Das Versprechen hielt, alle Künstler begeisterten vollends: Manfred Hausin, der vor Jahren die "Compagnie Poesie" ins Leben rief und befreundete Künstler für die langen Nächte der Poesie um sich versammelte, rezitierte einige seiner Gedichte. "Mindestens zweideutig, wenn nicht eindeutig" waren diese. Eindeutige Abgründe taten sich auf, als Winfried Bornemann seine "Briefmacken" zum Besten gab. Bornemann verschickt Juxbriefe in alle Welt, mit Vorliebe an die Adresse der deutschen Bürokratie. So hat sich schon die Bundesbank mit einem angeblich falschen Pfennigstück beschäftigt, das Amt für öffentliche Sicherheit wiederum musste sich mit Bornemanns Tätigkeit als "Hobby-Chirurg" herumschlagen. Obwohl man dort nach langem Hin und Her erkannte, dass es sich wohl um einen Gag handelt, musste Bornemann eine eidesstattliche Erklärung abgeben. Gesagt, getan: "Ich erkläre eidesstattlich, dass ich in meinem Keller keine weiteren Operationen durchführen werde."

Ähnlich erheiternd war der Auftritt von Zauberer Matthias Wesslowski.Nicht nur seine kleinen Kunststückchen begeisterten, sondern auch der verbale Nonsens, mit dem er seinen Auftritt garnierte.

Ganz andere Themen besetzte Folksänger Erich Schmeckenbecher: Nachdenkliche, vornehmlich alte Songs spielte er und war damit für die leiseren Töne der Nacht zuständig.

Dass er nicht nur lügen kann, bewies Bernhard Lassahn, einer der Autoren der Käpt'n-Blaubär-Geschichten. Er hatte auch augenzwinkernde Texte für Erwachsene im Gepäck. Heino und Mäuse alias Heinrich von Gyldenfeldt und Jürgen Krejci komplettierten den nächtlichen Kleinkunstreigen.

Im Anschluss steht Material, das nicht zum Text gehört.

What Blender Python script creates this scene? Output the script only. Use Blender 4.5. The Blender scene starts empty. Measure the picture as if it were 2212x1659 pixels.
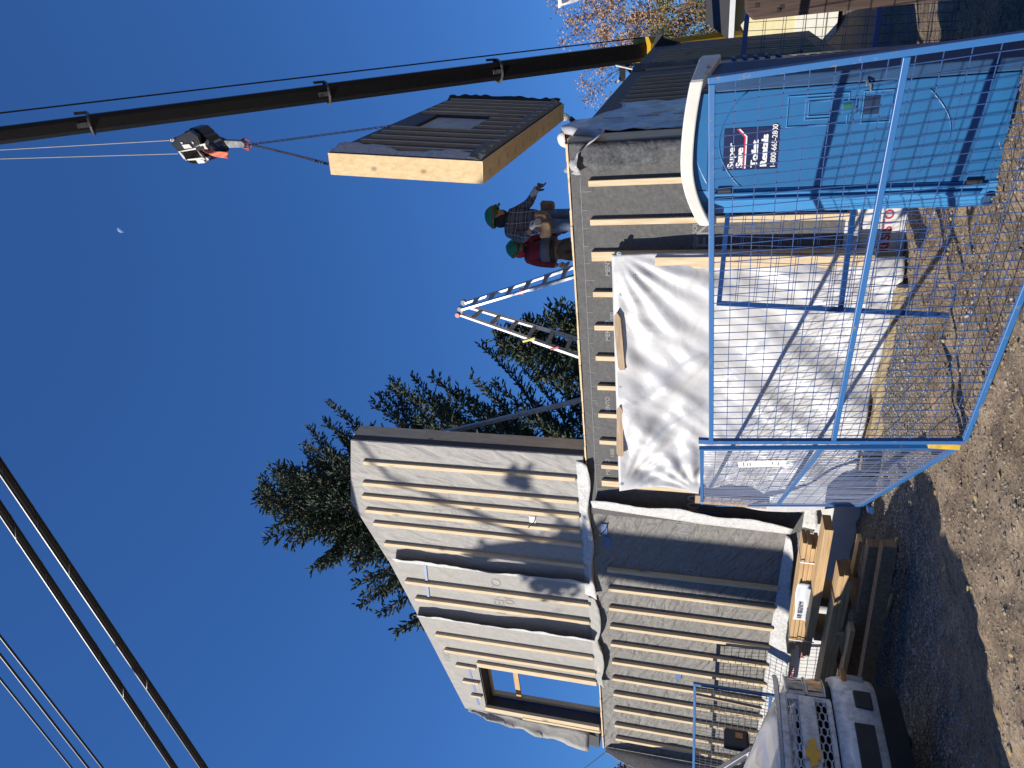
import bpy, bmesh, math, random
from mathutils import Vector, Matrix, noise
S=bpy.context.scene; COL=S.collection
# ---------------- camera ----------------
FPX=1470.0; CX,CY=829.5,1106.0
CAMZ=1.71
d1=Vector((-2570,306,1470)); d2=Vector((894,450,1470))
ax=(-d1).normalized(); ay=(d2-ax*d2.dot(ax)).normalized(); az=ax.cross(ay)
def c2w(v): return Vector((ax.dot(v),ay.dot(v),az.dot(v)))
cr=c2w(Vector((1,0,0))); cd=c2w(Vector((0,1,0))); cf=c2w(Vector((0,0,1)))
O=Vector((0,0,CAMZ))
cam_d=bpy.data.cameras.new('camera'); cam=bpy.data.objects.new('camera',cam_d); COL.objects.link(cam)
cam_d.sensor_width=36; cam_d.lens=FPX/2212*36; cam_d.clip_start=.05; cam_d.clip_end=3000
m=Matrix((cd,cr,-cf)).transposed().to_4x4(); m.translation=O; cam.matrix_world=m
S.camera=cam
# ---------------- sky and sun ----------------
SUN_AZ=38; SUN_EL=28.5
w=bpy.data.worlds.new('World'); S.world=w; w.use_nodes=True
nt=w.node_tree; nt.nodes.clear()
sky=nt.nodes.new('ShaderNodeTexSky'); sky.sky_type='NISHITA'; sky.sun_disc=False
sky.sun_elevation=math.radians(SUN_EL); sky.sun_rotation=math.radians(180+SUN_AZ)
sky.altitude=1200; sky.air_density=1.0; sky.dust_density=0.15; sky.ozone_density=3.0
bg=nt.nodes.new('ShaderNodeBackground'); bg.inputs[1].default_value=0.106
ga_=nt.nodes.new('ShaderNodeGamma'); ga_.inputs[1].default_value=.62
hs=nt.nodes.new('ShaderNodeMix'); hs.data_type='RGBA'; hs.blend_type='MULTIPLY'; hs.inputs[0].default_value=1; hs.inputs[7].default_value=(.285,.685,1.42,1)
wo=nt.nodes.new('ShaderNodeOutputWorld')
nt.links.new(sky.outputs[0],ga_.inputs[0]); nt.links.new(ga_.outputs[0],hs.inputs[6]); nt.links.new(hs.outputs[2],bg.inputs[0]); nt.links.new(bg.outputs[0],wo.inputs[0])
sd=bpy.data.lights.new('sun','SUN'); sd.energy=5.0; sd.angle=math.radians(.53); sd.color=(1,.93,.83)
so=bpy.data.objects.new('sun',sd); COL.objects.link(so)
a,e=math.radians(SUN_AZ),math.radians(SUN_EL)
LD=Vector((math.sin(a)*math.cos(e),math.cos(a)*math.cos(e),-math.sin(e)))
so.rotation_euler=LD.to_track_quat('-Z','Y').to_euler()
S.view_settings.view_transform='Standard'; S.view_settings.look='None'; S.view_settings.exposure=0.5; S.view_settings.gamma=1
S.render.engine='CYCLES'; S.cycles.max_bounces=6; S.cycles.transparent_max_bounces=16
# ---------------- helpers ----------------
def ray(x,y): return c2w(Vector((1659-y-CX,x-CY,FPX)))
def W(x,y,X=None,Y=None,Z=None,r=None,p=None,n=None):
    d=ray(x,y)
    if X is not None: t=(X-O.x)/d.x
    elif Y is not None: t=(Y-O.y)/d.y
    elif Z is not None: t=(Z-O.z)/d.z
    elif r is not None: t=r/math.hypot(d.x,d.y)
    else: t=(p-O).dot(n)/d.dot(n)
    return O+d*t
V=Vector
def rnd(a,b): return random.uniform(a,b)
class MB:
    def __init__(s): s.v=[]; s.f=[]
    def add(s,vs,fs):
        o=len(s.v); s.v+= [tuple(v) for v in vs]; s.f+=[tuple(i+o for i in f) for f in fs]; return s
    def hexa(s,c):  # 8 corners bottom 4 + top 4
        return s.add(c,[(3,2,1,0),(4,5,6,7),(0,1,5,4),(1,2,6,5),(2,3,7,6),(3,0,4,7)])
    def box(s,x0,x1,y0,y1,z0,z1):
        return s.hexa([(x0,y0,z0),(x1,y0,z0),(x1,y1,z0),(x0,y1,z0),(x0,y0,z1),(x1,y0,z1),(x1,y1,z1),(x0,y1,z1)])
    def beam(s,p0,p1,w,h,up=V((0,0,1))):
        p0=V(p0);p1=V(p1); t=(p1-p0).normalized(); up=V(up)
        sd=t.cross(up)
        if sd.length<1e-4: sd=t.cross(V((0,1,0)))
        sd.normalize(); u=sd.cross(t).normalized()
        q=[]
        for p in (p0,p1): q+=[p-sd*w/2-u*h/2,p+sd*w/2-u*h/2,p+sd*w/2+u*h/2,p-sd*w/2+u*h/2]
        return s.add(q,[(0,1,2,3),(7,6,5,4),(0,4,5,1),(1,5,6,2),(2,6,7,3),(3,7,4,0)])
    def tube(s,pts,r,n=8,cap=True,closed=False):
        pts=[V(p) for p in pts]; k=len(pts)
        rs=r if isinstance(r,(list,tuple)) else [r]*k
        t0=(pts[1]-pts[0]).normalized(); u=t0.orthogonal().normalized(); vs=[];fs=[]
        for i,p in enumerate(pts):
            if closed: t=(pts[(i+1)%k]-pts[i-1]).normalized()
            else: t=(pts[min(i+1,k-1)]-pts[max(i-1,0)]).normalized()
            u=(u-t*u.dot(t)); 
            if u.length<1e-6: u=t.orthogonal()
            u.normalize(); b=t.cross(u)
            for j in range(n):
                a=2*math.pi*j/n; vs.append(p+(u*math.cos(a)+b*math.sin(a))*rs[i])
        R=k if closed else k-1
        for i in range(R):
            for j in range(n):
                a=i*n+j;b_=i*n+(j+1)%n;c=((i+1)%k)*n+(j+1)%n;d=((i+1)%k)*n+j
                fs.append((a,b_,c,d))
        if cap and not closed:
            fs.append(tuple(range(n-1,-1,-1))); fs.append(tuple((k-1)*n+j for j in range(n)))
        return s.add(vs,fs)
    def prism(s,poly,vec):
        poly=[V(p) for p in poly]; vec=V(vec); n=len(poly)
        vs=poly+[p+vec for p in poly]
        fs=[tuple(range(n)),tuple(range(2*n-1,n-1,-1))]+[(i+n,(i+1)%n+n,(i+1)%n,i) for i in range(n)]
        return s.add(vs,fs)
    def grid(s,f,nu,nv):
        vs=[f(i/nu,j/nv) for i in range(nu+1) for j in range(nv+1)]
        fs=[(i*(nv+1)+j,(i+1)*(nv+1)+j,(i+1)*(nv+1)+j+1,i*(nv+1)+j+1) for i in range(nu) for j in range(nv)]
        return s.add(vs,fs)
    def ball(s,c,r,nu=10,nv=7,sq=(1,1,1)):
        c=V(c); vs=[];fs=[]
        for i in range(nv+1):
            th=math.pi*i/nv
            for j in range(nu):
                ph=2*math.pi*j/nu
                vs.append(c+V((r*sq[0]*math.sin(th)*math.cos(ph),r*sq[1]*math.sin(th)*math.sin(ph),r*sq[2]*math.cos(th))))
        for i in range(nv):
            for j in range(nu): fs.append((i*nu+j,(i+1)*nu+j,(i+1)*nu+(j+1)%nu,i*nu+(j+1)%nu))
        return s.add(vs,fs)
    def build(s,name,mat,parent=None,smooth=False,solid=0,bevel=0,fix=True):
        me=bpy.data.meshes.new(name); me.from_pydata(s.v,[],s.f); me.validate()
        if fix and len(s.v)<60000:
            b=bmesh.new(); b.from_mesh(me); bmesh.ops.recalc_face_normals(b,faces=b.faces); b.to_mesh(me); b.free()
        if smooth:
            for p in me.polygons: p.use_smooth=True
        me.materials.append(mat)
        o=bpy.data.objects.new(name,me); COL.objects.link(o)
        if parent: o.parent=parent
        if solid:
            md=o.modifiers.new('solid','SOLIDIFY'); md.thickness=solid; md.offset=0
        if bevel:
            md=o.modifiers.new('bevel','BEVEL'); md.width=bevel; md.segments=2; md.limit_method='ANGLE'
        return o
def tag(o,label,cat,group=None):
    o['label']=label; o['category']=cat
    if group: o['group']=group
    return o
def thing(name,label,cat,loc=(0,0,0),group=None,rz=0):
    o=bpy.data.objects.new(name,None); COL.objects.link(o); o.location=loc; o.rotation_euler=(0,0,rz); o.empty_display_size=.1
    return tag(o,label,cat,group)
def adopt(root,objs=None):   # children were built in world coordinates: keep them there under a root at its base
    bpy.context.view_layer.update()
    inv=Matrix.LocRotScale(root.location,root.rotation_euler,None).inverted()
    for c in list(root.children): c.matrix_parent_inverse=inv
def structure(o): o['kind']='structure'; return o
# ---------------- materials ----------------
MATS={}; KA=.86
def sc_(c): return tuple(x*KA for x in c)
def nodes(name):
    m=bpy.data.materials.new(name); m.use_nodes=True; n=m.node_tree.nodes; l=m.node_tree.links
    return m,n,l,n['Principled BSDF']
def mat(name,c,rough=.6,metal=0,var=.15,sc=6,bump=0,bsc=40,spec=.5,stretch=None,c2=None,coat=0,trans=0,alpha=1):
    if name in MATS: return MATS[name]
    c=sc_(c); c2=sc_(c2) if c2 else None
    m,n,l,b=nodes(name); MATS[name]=m
    tc=n.new('ShaderNodeTexCoord'); mp=n.new('ShaderNodeMapping'); l.new(tc.outputs['Object'],mp.inputs[0])
    if stretch: mp.inputs['Scale'].default_value=stretch
    no=n.new('ShaderNodeTexNoise'); no.inputs['Scale'].default_value=sc; no.inputs['Detail'].default_value=6; no.inputs['Roughness'].default_value=.6
    l.new(mp.outputs[0],no.inputs['Vector'])
    cr_=n.new('ShaderNodeValToRGB'); e=cr_.color_ramp.elements
    e[0].position=.3; e[1].position=.7
    k=c2 or tuple(min(1,x*(1+var)) for x in c); d=tuple(x*(1-var) for x in c) if not c2 else c
    e[0].color=(*d,1); e[1].color=(*k,1)
    l.new(no.outputs[0],cr_.inputs[0]); l.new(cr_.outputs[0],b.inputs['Base Color'])
    b.inputs['Roughness'].default_value=rough; b.inputs['Metallic'].default_value=metal
    b.inputs['Specular IOR Level'].default_value=spec
    if coat: b.inputs['Coat Weight'].default_value=coat; b.inputs['Coat Roughness'].default_value=.08
    if alpha<1: b.inputs['Alpha'].default_value=alpha
    if trans: b.inputs['Transmission Weight'].default_value=trans
    if bump:
        n2=n.new('ShaderNodeTexNoise'); n2.inputs['Scale'].default_value=bsc; n2.inputs['Detail'].default_value=4
        l.new(mp.outputs[0],n2.inputs['Vector'])
        bp=n.new('ShaderNodeBump'); bp.inputs['Strength'].default_value=bump; bp.inputs['Distance'].default_value=.01
        l.new(n2.outputs[0],bp.inputs['Height']); l.new(bp.outputs[0],b.inputs['Normal'])
    return m
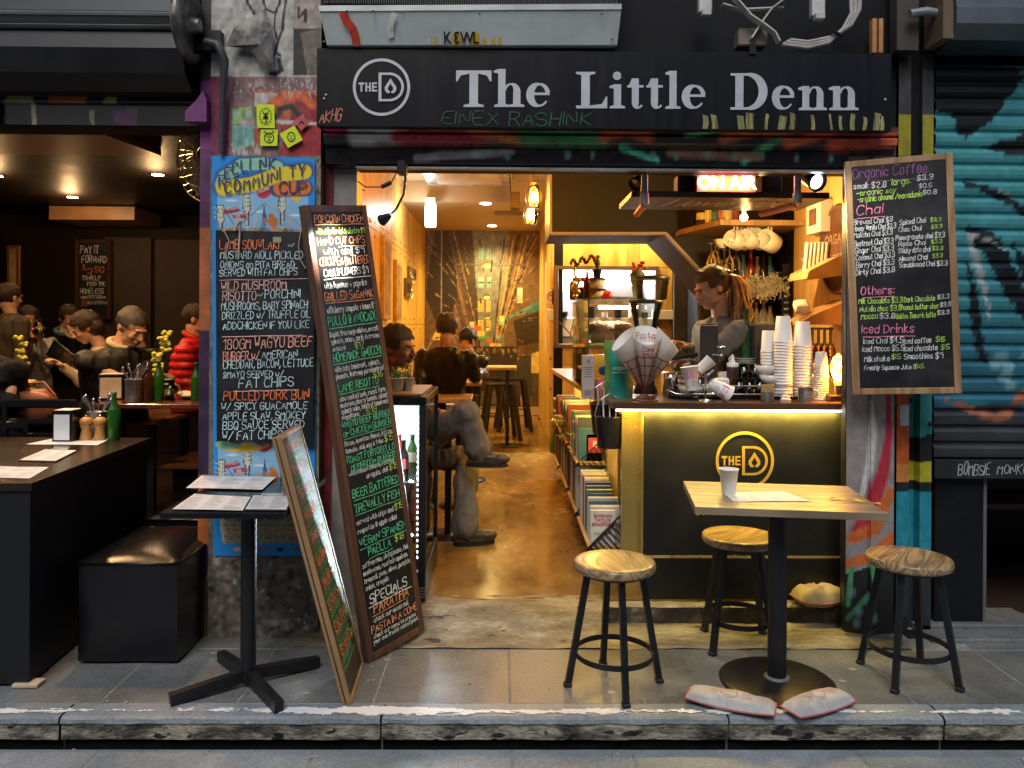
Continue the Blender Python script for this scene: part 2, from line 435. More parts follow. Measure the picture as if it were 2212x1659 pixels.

Dem Publikum forderte die lange Nacht der Poesie zwar etwas Sitzfleisch ab. Doch der Gegenwert, den die außergewöhnliche Kleinkunstmischung der Compagnie Poesie bot, wog das mehr als auf. Langer Applaus und zufriedene Gesichter der Zuschauer waren das verdiente Ergebnis. Ganz ohne "Theaterzwang".